Pull every line containing "follow" out of the material below.

**RECORDED DATA:**
★ ★ ★ ★
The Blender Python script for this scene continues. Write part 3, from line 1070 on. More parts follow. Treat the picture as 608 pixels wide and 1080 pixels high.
★ ★ ★ ★
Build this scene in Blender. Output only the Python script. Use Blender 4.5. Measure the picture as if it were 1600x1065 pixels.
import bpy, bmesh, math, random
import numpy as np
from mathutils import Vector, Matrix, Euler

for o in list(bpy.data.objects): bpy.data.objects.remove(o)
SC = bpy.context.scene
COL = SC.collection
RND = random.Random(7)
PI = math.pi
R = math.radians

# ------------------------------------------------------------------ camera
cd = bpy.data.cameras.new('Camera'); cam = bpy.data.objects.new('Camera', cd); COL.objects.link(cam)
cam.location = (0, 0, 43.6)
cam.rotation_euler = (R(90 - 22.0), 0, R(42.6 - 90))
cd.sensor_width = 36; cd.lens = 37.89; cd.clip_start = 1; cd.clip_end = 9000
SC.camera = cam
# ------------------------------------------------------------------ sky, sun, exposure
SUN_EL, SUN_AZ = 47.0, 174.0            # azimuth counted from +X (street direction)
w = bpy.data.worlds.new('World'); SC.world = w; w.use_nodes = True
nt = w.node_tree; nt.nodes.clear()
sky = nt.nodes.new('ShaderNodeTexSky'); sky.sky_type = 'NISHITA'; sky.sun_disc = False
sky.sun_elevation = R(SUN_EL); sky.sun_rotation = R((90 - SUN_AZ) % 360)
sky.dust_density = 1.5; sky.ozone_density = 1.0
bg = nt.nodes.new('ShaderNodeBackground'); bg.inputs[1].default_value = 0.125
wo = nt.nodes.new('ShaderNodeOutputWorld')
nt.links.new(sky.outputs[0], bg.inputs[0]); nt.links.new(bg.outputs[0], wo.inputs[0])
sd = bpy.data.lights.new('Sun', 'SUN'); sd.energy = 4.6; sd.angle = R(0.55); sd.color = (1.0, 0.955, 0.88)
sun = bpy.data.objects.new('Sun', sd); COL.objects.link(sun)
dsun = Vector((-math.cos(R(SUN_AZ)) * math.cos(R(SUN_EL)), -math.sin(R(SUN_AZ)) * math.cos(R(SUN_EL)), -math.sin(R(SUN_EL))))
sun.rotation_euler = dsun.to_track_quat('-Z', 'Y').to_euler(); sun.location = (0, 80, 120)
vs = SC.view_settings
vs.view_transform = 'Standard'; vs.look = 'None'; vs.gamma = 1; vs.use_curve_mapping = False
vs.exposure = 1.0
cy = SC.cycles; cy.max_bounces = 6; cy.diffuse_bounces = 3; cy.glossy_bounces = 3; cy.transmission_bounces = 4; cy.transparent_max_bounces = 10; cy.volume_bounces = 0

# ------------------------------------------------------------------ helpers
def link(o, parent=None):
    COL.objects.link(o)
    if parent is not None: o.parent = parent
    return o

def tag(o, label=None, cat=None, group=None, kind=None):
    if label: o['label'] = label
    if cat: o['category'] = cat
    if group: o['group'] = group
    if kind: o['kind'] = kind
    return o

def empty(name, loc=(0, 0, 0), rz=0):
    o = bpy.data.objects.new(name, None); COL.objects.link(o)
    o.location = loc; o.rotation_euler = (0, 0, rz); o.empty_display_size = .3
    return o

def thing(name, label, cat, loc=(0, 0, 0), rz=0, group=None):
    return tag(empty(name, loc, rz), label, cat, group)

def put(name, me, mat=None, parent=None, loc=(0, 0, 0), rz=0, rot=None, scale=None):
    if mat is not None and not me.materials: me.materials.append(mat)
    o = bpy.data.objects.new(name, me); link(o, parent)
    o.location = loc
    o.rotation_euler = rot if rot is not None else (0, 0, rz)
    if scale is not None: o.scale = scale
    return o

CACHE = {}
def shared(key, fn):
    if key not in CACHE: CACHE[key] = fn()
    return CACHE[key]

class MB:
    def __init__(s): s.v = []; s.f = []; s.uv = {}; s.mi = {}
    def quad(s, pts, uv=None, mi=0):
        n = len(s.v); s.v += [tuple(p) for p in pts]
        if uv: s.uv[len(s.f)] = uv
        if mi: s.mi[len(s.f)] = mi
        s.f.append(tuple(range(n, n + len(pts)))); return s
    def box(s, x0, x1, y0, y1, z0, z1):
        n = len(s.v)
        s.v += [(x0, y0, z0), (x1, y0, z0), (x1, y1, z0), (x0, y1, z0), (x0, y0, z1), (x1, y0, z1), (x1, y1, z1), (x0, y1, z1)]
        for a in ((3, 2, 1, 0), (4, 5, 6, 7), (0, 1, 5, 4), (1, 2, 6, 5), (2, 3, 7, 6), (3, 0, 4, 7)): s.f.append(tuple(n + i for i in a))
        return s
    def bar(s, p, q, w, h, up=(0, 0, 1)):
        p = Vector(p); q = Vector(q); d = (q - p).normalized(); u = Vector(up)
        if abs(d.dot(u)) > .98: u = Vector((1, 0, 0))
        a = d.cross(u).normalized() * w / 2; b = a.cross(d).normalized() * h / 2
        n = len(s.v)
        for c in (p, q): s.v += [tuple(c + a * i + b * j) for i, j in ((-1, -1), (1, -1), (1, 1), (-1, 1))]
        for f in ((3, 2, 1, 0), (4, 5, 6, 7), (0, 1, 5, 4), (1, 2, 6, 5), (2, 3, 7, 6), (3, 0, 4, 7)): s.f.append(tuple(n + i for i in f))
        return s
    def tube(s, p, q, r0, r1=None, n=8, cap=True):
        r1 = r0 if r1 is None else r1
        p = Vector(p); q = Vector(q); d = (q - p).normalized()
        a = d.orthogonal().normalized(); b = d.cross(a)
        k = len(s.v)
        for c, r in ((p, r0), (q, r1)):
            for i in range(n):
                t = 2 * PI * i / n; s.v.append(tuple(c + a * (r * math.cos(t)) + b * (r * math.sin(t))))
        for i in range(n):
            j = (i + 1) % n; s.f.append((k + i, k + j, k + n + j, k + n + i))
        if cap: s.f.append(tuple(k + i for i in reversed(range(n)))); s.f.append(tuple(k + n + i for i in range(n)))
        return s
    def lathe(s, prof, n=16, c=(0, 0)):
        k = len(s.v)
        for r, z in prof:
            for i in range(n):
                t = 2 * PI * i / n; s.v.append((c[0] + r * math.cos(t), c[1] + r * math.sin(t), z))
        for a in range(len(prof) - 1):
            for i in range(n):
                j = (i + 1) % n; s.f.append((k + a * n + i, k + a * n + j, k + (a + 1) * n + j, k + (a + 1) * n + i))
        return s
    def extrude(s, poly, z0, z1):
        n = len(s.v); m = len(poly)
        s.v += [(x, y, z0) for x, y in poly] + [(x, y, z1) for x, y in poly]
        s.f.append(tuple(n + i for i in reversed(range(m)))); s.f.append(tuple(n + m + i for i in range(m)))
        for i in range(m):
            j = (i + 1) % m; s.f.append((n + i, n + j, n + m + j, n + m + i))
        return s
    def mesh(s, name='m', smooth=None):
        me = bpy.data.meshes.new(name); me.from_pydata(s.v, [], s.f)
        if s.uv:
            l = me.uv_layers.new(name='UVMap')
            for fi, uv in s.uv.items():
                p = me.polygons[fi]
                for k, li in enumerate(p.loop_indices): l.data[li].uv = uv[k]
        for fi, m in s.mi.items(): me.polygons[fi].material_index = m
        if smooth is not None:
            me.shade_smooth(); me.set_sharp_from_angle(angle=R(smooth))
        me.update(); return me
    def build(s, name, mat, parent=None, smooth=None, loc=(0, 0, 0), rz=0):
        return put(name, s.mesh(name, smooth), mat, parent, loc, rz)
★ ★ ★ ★
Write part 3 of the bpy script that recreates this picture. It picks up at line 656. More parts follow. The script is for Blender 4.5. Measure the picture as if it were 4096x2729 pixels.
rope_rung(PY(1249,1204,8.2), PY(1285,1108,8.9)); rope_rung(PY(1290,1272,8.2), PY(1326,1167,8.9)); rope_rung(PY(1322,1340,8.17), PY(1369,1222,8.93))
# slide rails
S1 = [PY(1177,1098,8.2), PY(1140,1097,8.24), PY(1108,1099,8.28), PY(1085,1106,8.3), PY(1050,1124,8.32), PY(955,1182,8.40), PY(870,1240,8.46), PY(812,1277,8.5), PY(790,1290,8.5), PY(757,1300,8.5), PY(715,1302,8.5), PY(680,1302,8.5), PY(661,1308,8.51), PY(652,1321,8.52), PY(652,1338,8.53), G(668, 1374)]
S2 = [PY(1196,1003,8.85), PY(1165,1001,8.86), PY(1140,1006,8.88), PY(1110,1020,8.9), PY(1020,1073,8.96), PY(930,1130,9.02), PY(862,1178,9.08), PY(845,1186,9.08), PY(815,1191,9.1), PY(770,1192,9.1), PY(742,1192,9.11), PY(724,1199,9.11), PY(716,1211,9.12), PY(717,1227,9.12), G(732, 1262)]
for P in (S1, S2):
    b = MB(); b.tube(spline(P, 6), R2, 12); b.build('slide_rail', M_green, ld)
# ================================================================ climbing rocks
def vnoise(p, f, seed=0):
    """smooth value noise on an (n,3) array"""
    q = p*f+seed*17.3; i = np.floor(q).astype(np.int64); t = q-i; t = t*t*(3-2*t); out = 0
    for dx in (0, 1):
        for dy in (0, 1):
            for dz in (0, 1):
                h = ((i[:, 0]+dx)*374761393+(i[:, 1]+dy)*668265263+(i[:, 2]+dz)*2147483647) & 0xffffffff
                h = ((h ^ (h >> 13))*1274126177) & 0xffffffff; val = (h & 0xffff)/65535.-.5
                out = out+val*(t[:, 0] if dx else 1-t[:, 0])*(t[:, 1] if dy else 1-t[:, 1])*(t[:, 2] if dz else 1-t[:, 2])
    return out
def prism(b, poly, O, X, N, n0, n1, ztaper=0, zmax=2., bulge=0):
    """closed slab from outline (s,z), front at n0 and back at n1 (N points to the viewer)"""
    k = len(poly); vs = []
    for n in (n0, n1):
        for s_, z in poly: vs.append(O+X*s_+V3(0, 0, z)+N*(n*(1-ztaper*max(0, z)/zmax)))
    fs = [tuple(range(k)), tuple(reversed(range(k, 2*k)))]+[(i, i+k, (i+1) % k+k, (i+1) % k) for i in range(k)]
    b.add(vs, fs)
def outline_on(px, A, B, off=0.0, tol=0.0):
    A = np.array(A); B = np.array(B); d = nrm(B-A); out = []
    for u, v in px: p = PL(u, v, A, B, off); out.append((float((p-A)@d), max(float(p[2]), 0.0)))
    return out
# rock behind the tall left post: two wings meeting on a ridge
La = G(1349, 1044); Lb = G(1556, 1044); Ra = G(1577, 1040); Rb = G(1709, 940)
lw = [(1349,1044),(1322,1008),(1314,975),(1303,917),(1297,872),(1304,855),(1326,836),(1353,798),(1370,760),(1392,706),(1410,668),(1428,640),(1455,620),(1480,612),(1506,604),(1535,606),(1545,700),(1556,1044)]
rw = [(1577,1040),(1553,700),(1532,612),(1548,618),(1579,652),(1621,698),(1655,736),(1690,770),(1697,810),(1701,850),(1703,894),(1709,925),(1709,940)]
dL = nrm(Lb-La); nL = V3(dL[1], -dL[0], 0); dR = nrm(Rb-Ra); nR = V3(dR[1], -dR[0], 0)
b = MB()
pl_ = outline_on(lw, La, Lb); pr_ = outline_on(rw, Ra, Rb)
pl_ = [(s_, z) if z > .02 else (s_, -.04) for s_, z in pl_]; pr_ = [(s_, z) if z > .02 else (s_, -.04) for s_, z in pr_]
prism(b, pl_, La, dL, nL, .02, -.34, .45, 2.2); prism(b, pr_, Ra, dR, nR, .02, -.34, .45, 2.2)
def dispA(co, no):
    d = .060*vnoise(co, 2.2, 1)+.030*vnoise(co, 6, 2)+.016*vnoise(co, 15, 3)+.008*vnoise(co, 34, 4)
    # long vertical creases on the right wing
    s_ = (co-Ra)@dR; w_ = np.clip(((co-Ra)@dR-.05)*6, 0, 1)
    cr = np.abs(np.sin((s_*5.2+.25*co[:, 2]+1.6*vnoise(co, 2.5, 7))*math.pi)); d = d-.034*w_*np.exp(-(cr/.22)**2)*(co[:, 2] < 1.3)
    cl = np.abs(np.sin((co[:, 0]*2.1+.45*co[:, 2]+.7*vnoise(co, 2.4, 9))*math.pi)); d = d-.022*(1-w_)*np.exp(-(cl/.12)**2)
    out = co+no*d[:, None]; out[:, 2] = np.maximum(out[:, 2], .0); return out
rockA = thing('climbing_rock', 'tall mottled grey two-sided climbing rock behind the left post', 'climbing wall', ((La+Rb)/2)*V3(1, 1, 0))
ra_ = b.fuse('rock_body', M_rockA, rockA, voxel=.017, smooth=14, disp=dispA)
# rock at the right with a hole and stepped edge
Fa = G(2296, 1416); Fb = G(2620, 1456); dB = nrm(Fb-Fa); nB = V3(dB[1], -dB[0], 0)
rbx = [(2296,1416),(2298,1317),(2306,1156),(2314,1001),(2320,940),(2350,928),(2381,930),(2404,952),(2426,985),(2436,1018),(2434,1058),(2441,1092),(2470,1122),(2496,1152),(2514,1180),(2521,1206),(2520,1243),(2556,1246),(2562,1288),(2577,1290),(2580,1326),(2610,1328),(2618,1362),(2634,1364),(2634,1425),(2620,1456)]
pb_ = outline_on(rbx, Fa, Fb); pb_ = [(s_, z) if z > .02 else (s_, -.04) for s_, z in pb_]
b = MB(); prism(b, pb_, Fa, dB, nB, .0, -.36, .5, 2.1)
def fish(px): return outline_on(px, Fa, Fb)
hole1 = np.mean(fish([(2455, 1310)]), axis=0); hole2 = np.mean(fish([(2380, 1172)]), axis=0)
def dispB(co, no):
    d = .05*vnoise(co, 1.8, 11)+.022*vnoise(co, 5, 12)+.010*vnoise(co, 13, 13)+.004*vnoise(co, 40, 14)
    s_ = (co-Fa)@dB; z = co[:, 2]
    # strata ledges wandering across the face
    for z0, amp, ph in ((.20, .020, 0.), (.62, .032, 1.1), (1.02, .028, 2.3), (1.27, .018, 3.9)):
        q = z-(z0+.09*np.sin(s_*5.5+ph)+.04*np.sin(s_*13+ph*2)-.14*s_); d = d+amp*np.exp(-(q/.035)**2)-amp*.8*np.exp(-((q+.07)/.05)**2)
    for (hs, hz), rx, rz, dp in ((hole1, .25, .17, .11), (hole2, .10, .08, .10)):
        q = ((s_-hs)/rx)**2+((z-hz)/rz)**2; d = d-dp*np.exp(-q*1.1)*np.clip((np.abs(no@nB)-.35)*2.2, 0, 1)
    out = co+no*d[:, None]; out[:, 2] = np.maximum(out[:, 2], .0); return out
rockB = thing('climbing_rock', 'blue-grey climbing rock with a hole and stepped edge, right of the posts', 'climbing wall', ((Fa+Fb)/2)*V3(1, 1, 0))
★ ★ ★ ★
**FULL SOLUTION:**
The Blender Python script for this scene continues. Write part 3, from line 1070 on. More parts follow. Treat the picture as 608 pixels wide and 1080 pixels high.
Write part 3 of the bpy script that recreates this picture. It picks up at line 656. More parts follow. The script is for Blender 4.5. Measure the picture as if it were 4096x2729 pixels.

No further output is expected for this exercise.